Дальнейшая трагедия разыгралась в процессе одевания, уборки постели и готовки завтрака. Отец осведомился, не спятил ли я с ума и понимаю ли, какую беду накликаю не только на свою голову. Я как можно более доступно для такой аудитории, как родительская, разъяснил, что именно имею в виду. Напомнил, как рассказывал, что в вестибюле спецшколы видел толпу высокопоставленных папаш и мамаш с их отпрысками. Если бы началась война, чадолюбивые родители безусловно забрали бы своих выкормышей по домам, появилась бы уйма свободных вакансий, на которые столь же свободно можно было бы пройти даже с каким-то паршивым астигматизмом.

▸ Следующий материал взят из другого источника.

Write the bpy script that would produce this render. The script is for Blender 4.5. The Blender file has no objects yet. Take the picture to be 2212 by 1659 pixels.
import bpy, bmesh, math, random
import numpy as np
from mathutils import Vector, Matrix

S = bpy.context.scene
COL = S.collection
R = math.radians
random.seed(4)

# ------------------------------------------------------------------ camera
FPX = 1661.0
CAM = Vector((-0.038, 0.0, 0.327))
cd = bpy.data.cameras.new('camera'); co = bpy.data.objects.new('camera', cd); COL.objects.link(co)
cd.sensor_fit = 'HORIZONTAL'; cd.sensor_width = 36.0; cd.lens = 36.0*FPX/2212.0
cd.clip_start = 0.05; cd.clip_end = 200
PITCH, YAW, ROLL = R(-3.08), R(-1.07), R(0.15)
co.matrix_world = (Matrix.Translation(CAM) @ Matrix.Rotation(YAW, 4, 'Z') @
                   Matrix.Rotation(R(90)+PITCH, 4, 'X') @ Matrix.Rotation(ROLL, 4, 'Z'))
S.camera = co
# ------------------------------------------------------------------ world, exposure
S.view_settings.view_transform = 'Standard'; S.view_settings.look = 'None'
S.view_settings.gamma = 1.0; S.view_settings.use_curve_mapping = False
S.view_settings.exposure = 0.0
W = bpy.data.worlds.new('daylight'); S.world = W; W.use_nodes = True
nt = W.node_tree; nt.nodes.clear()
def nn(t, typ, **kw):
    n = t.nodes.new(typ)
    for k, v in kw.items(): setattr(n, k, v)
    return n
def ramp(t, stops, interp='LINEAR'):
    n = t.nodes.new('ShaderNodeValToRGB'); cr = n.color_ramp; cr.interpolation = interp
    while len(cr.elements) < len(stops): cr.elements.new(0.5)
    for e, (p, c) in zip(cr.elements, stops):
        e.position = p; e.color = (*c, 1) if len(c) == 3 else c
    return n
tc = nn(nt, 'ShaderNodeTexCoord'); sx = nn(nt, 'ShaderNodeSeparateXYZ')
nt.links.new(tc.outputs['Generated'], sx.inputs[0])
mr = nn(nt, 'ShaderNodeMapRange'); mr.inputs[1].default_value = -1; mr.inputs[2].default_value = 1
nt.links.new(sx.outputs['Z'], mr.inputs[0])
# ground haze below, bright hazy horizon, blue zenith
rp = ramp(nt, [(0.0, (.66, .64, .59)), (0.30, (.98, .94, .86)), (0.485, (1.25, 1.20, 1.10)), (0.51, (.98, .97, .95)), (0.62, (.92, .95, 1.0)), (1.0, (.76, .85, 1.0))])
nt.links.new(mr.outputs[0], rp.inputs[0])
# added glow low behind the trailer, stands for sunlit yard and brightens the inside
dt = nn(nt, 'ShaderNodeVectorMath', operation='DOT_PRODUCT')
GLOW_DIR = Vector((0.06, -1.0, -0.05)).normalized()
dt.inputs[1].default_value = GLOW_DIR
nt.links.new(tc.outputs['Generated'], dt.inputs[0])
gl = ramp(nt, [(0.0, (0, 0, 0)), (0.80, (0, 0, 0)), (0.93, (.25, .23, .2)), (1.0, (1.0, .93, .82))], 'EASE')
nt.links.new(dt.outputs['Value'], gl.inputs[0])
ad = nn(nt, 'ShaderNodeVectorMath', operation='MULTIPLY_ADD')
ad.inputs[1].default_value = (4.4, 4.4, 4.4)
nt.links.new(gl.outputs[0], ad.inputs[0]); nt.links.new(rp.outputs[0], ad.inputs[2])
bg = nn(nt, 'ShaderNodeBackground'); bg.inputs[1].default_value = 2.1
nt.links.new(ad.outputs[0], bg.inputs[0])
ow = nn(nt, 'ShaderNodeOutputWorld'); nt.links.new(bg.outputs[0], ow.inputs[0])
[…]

Кроме того, я слышал, что в таких случаях курс обучения обычно сокращают, а потери на фронте позволяют быстро продвигаться в чинах, до адмиральских включительно (мы еще в школе не проходили Грибоедова, и я не знал, что схожего мнения придерживался более чем за столетие до меня некий полковник Скалозуб, которому «только бы досталось в генералы», гори все остальное синим пламенем).

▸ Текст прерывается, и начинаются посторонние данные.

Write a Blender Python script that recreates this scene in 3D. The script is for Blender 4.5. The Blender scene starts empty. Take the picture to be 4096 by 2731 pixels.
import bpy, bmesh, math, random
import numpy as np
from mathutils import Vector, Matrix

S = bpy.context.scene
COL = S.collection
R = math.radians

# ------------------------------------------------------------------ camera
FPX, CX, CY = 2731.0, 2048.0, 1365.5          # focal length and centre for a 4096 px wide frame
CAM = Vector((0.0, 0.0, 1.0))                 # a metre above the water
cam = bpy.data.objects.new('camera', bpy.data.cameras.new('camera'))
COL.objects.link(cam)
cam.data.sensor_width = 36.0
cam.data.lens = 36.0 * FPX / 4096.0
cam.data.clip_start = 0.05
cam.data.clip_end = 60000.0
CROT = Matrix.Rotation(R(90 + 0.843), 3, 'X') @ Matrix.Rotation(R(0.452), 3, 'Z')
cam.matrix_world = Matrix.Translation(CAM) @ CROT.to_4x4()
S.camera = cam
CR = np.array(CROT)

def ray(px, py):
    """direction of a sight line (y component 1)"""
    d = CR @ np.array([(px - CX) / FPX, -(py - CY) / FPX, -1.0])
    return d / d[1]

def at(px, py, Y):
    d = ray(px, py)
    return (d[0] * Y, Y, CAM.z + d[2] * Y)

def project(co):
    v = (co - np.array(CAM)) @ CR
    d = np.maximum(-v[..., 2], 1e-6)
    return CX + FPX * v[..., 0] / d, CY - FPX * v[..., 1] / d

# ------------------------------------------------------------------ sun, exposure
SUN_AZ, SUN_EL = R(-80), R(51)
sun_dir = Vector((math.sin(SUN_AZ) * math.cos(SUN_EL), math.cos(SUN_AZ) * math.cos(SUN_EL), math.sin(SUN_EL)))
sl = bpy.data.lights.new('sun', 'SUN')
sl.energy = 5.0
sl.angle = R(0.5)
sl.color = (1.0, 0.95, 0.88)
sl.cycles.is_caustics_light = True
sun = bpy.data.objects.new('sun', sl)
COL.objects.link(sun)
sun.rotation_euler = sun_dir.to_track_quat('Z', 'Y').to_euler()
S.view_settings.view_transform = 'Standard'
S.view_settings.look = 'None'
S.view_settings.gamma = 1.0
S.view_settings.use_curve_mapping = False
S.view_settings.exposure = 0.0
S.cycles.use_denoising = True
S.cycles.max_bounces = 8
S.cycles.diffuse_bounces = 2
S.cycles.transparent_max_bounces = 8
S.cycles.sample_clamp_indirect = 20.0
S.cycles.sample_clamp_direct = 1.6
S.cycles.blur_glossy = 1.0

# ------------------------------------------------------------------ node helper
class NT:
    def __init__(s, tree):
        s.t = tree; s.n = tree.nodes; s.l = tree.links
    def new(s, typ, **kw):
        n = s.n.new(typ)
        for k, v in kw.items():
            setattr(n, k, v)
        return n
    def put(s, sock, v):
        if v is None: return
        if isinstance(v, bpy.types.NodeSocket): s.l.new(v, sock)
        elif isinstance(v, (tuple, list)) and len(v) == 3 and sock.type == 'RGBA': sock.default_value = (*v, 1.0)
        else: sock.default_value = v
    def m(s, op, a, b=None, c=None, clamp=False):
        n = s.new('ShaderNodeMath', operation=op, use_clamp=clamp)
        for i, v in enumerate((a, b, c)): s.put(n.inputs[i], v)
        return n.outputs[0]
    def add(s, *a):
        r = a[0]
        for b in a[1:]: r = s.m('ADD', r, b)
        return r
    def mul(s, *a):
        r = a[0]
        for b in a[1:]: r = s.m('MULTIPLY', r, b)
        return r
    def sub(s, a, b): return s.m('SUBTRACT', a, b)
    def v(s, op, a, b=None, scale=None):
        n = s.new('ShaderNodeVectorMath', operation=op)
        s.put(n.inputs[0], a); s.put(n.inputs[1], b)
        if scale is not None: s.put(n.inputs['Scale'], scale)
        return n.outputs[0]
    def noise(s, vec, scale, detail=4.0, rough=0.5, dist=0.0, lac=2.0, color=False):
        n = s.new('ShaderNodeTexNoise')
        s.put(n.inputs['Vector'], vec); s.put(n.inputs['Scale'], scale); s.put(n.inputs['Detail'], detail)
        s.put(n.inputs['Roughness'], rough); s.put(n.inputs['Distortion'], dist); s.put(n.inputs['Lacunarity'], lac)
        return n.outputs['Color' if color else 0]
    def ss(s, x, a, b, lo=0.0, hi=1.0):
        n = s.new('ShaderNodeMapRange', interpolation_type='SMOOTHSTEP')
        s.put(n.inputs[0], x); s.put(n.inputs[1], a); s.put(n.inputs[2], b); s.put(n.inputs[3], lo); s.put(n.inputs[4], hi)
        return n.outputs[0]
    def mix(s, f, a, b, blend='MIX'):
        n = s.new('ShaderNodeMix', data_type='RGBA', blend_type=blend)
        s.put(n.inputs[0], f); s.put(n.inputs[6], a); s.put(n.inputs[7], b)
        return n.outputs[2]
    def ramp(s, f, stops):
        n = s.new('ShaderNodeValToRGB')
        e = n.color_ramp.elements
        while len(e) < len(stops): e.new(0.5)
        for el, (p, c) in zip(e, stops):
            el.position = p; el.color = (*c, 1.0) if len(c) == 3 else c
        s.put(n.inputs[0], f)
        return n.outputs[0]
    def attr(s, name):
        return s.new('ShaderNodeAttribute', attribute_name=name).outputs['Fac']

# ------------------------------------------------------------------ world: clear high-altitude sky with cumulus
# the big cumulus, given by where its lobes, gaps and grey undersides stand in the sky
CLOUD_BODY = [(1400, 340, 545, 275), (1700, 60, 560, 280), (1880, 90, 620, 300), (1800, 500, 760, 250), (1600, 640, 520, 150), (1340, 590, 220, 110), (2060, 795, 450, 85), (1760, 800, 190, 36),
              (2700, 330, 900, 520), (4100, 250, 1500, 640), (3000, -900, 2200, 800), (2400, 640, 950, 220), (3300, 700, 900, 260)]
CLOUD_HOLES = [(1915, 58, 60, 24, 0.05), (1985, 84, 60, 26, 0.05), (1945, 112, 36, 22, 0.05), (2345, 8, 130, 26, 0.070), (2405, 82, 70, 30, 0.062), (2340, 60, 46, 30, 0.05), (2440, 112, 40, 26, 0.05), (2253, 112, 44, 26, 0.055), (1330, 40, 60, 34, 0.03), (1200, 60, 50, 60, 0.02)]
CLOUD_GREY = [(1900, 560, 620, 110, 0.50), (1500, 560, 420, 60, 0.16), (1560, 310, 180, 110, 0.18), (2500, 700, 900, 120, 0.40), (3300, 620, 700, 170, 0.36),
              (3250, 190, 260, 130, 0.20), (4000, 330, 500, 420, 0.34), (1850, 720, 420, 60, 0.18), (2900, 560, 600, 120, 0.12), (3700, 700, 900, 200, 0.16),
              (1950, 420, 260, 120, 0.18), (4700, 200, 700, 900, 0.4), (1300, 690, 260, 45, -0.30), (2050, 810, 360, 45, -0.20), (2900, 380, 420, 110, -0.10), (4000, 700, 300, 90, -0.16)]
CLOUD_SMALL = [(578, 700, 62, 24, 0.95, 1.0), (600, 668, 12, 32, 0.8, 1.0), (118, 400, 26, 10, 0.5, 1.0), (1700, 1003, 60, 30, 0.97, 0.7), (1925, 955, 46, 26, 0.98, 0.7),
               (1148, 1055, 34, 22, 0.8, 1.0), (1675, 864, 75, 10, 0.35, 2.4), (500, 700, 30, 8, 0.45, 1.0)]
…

Отец, как с нам нередко бывало, начал горячиться. Он на все более повышенных тонах прочитал мне краткую лекцию о том, что война — это не дуэль «твоих идиотских мушкетеров», а голод, окопы с грязью и вшами, страдания миллионов людей. Я в то время еще не знал крылатого латинского изречения: пусть погибнет мир — лишь бы восторжествовала справедливость. Но сумел самолично сочинить нечто подобное, только заменил «справедливость» — «доблестью». И не понял, почему вдруг отец взъярился так, как с ним до этого никогда еще не бывало. Он схватил меня за шиворот и в самом буквальном смысле, как котенка, вышвырнул за дверь в коридор. Такого унижения я еще в жизни не испытывал, поэтому гордо покинул родительский дом, крикнул матери в открытое окно, что уезжаю на выставку в Сокольники и отправился на другой конец стройконторы к своему другу.

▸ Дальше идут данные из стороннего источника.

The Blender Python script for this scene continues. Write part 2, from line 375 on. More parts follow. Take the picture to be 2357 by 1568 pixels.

Материнское сердце крикнуло мне в ответ, чтобы я сначала позавтракал, но я проигнорировал такое проявление милосердия, решив, назло родителям, умереть с голода. Мне было легко принять такое решение, потому что в кармане у меня бренчала куча мелочи, выданной на билет туда-обратно, на выставку и на пирование там.
Мы с другом пошли на электричку, доехали до Казанского вокзала, пересели на метро, доехали до Сокольников, встали в очередь на выставку и вроде бы весело чирикали о разных своих делах. А на самом деле я мысленно переживал страшную месть обидевшим меня родителям (хотя тать формально держала нейтралитет, но было ясно, что она целиком — на стороне отца, иначе между ними начался бы обычный скандал). Месть была действительно страшнее некуда и почти каждый из нас переживал ее в детстве. Это был мысленный фильм ужасов под заглавием «Вот умру я, умру я. Похоронят меня. И никто не узнает, где могилка моя». Вот тогда они, родители, поплачут, вот тогда пожалеют, что так нещадно обошлись с несостоявшимся адмиралиссимусом! Впрочем все это достаточно ярко описано Марком Твеном в повествованиях о его детстве.